Thursday, April 20, 2006

Prospect for the WFP

There's a great story about the WFP by Greg Sargent in the new issue of The American Prospect.

If you have a subscription to the Prospect, you can read it at home or here.

If you don't have subscription to the Prospect, you should, and can get one here. While that's beng processed, you can read a .PDF version of the article here.

A few highlights:
[The] Working Families Party (WFP), based in New York, has become that rare thing in American politics: a progressive success story. It has built itself into a powerhouse on its home turf, and, though you’ve probably never heard of it if you live outside the state, you may be hearing more about it soon, because it’s now on the cusp of going national -- and in time may even prove to have an impact on national politics.

[snip]

The WFP’s focus on Democrats has enabled it to accumulate surprising influence over Democratic officials, yanking them left on economic issues like the minimum wage, which the party was instrumental in helping to raise in New York State, in exchange for its support.
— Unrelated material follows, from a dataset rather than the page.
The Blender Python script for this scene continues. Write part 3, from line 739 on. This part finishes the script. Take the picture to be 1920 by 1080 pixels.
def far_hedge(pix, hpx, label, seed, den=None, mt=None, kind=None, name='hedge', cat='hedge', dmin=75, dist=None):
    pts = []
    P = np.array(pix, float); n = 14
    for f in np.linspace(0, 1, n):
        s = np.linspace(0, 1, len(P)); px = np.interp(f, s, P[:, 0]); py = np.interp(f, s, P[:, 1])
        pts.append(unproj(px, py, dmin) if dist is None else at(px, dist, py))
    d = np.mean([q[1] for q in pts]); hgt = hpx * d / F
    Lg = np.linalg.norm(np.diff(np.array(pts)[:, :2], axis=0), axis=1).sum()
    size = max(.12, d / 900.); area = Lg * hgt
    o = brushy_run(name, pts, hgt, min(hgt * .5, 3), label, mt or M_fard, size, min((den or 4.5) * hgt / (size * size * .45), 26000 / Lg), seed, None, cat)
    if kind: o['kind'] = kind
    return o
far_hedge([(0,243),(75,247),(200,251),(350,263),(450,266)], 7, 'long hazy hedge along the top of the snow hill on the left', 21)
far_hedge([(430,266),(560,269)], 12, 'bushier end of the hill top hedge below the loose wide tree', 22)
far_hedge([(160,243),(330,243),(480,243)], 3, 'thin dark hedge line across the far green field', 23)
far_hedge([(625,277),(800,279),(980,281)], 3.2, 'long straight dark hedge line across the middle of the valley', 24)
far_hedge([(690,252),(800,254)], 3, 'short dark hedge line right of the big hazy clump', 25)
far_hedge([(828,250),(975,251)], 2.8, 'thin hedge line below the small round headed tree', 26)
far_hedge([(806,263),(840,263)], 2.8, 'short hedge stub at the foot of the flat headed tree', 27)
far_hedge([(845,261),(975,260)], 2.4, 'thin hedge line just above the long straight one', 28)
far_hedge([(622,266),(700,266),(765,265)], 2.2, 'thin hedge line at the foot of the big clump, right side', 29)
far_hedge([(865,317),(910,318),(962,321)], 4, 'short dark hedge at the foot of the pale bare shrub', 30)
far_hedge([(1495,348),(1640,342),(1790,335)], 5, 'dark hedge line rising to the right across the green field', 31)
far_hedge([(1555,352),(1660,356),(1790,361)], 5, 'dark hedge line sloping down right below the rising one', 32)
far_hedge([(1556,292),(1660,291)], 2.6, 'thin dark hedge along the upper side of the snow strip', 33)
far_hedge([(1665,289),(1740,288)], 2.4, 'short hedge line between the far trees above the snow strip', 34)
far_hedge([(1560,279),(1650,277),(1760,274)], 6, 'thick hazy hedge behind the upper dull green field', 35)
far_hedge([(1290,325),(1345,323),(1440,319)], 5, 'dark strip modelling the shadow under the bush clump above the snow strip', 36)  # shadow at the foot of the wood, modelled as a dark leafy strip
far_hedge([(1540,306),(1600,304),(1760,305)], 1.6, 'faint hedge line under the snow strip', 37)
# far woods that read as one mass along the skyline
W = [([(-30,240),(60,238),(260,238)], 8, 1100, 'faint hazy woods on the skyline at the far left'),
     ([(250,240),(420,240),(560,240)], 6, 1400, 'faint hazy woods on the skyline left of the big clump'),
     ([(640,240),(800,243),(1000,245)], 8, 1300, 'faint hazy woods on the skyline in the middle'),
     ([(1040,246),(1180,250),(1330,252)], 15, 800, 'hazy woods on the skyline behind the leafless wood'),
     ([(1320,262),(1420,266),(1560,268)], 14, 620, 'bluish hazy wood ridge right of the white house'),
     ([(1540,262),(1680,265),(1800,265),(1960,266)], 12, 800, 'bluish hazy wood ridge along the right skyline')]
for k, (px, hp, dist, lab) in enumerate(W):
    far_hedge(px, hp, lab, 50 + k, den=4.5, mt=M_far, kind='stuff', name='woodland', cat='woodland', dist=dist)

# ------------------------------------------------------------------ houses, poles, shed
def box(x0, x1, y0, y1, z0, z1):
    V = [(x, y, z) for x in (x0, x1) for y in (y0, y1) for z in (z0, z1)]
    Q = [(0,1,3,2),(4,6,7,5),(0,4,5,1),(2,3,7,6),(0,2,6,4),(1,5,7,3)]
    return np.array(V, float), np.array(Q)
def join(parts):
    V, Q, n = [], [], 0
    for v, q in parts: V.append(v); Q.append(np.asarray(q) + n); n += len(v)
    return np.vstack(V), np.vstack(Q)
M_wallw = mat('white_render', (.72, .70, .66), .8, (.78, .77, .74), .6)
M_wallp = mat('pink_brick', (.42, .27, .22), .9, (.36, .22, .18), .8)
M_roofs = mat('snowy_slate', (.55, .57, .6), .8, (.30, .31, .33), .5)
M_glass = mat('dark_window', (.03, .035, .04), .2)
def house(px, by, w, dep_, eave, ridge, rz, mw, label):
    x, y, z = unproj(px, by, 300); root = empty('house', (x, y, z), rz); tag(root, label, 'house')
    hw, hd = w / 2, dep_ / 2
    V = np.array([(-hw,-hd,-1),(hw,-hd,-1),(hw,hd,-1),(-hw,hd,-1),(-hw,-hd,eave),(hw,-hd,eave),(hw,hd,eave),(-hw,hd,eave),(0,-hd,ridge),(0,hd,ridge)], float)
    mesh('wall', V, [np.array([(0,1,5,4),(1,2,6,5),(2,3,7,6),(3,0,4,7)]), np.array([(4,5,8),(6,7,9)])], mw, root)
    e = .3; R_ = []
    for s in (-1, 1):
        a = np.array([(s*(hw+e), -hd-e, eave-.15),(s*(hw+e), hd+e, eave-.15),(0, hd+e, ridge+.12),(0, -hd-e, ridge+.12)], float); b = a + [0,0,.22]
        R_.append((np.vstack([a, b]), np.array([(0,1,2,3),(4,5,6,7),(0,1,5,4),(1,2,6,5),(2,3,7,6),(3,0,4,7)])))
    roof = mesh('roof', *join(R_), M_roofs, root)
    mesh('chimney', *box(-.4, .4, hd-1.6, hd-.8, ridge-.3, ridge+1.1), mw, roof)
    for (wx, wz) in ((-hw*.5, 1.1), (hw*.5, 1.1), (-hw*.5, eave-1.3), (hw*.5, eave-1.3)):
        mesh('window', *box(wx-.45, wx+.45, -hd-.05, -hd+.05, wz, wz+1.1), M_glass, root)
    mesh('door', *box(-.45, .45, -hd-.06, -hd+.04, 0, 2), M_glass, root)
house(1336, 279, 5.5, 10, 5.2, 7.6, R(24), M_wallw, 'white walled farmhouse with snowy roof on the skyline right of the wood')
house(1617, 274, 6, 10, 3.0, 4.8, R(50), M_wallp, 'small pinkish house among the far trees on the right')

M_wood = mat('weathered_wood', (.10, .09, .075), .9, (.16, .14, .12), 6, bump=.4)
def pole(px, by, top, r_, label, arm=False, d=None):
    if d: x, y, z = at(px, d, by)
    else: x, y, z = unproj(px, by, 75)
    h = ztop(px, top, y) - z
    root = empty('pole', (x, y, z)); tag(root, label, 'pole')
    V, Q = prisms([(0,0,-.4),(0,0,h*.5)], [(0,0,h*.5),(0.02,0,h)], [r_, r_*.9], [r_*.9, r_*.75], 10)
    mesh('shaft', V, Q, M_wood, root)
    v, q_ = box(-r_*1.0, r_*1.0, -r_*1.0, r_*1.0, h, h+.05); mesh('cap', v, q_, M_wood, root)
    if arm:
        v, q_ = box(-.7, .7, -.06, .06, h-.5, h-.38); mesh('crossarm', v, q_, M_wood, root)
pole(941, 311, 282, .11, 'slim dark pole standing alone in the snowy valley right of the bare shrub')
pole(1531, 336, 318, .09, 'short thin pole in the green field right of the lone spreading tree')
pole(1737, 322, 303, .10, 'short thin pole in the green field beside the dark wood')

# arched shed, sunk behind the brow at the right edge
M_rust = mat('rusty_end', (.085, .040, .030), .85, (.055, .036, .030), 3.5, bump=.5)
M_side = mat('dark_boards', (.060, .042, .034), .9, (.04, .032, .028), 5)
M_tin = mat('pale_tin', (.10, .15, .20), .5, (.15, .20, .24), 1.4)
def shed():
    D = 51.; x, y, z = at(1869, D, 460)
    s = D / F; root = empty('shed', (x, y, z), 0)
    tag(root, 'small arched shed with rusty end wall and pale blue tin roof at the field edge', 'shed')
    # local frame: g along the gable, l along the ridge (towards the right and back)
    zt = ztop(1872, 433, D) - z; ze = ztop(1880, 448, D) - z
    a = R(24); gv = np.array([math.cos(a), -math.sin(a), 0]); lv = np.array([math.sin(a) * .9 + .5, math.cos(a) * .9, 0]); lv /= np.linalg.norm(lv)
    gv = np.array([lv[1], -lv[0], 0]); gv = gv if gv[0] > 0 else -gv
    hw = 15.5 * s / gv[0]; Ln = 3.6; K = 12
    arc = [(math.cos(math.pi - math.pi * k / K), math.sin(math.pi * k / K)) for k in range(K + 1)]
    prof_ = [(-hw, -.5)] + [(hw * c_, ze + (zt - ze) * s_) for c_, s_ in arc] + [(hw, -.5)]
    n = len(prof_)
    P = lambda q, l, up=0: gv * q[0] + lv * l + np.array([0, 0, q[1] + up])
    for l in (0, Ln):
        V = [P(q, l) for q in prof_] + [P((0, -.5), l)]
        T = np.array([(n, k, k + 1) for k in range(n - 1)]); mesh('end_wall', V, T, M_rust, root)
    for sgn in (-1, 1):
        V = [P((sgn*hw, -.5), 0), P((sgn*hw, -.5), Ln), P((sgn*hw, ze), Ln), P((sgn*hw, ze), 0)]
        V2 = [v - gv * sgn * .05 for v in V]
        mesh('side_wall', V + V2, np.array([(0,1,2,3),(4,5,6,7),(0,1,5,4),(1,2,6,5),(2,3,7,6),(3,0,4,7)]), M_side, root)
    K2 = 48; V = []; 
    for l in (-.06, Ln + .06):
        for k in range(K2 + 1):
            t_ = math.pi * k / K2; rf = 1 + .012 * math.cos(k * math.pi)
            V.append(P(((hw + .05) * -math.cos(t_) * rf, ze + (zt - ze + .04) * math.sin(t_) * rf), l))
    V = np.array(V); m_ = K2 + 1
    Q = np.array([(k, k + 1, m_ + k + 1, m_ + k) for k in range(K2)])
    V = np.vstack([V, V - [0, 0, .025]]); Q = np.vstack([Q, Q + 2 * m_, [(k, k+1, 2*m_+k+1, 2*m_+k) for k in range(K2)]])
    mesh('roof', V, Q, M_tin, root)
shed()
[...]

Indeed, at a time when Democrats nationally have muted their economically populist rhetoric, the WFP has unfurled a banner of unabashed economic populism. It has managed to get working people of all ideological stripes in New York to listen to its bread-and-butter platform of higher wages, expanded public investment in health care and education, and opposition to shipping jobs overseas.

[snip]

Cantor insists that his party has unlocked the code that will crack what he calls the Democrats’ "What’s the Matter with Kansas" problem -- the recent failure of Democrats to get blue-collar whites to focus on economic issues rather than cultural politics. This is possible, Cantor argues, because minor parties aren’t under the same pressure as major ones are to talk about their positions on all issues including hot-button cultural ones. The WFP avoids these issues by and large, and therefore doesn’t have the cultural baggage that the Democratic Party does. The WFP’s freedom to speak single-mindedly about “kitchen table” issues, Cantor claims, allows it to make a strong case to Republican-trending voters who can vote their economic interest -- that is, for the Democrat on the WFP line -- without endorsing the Democratic positions that repel them.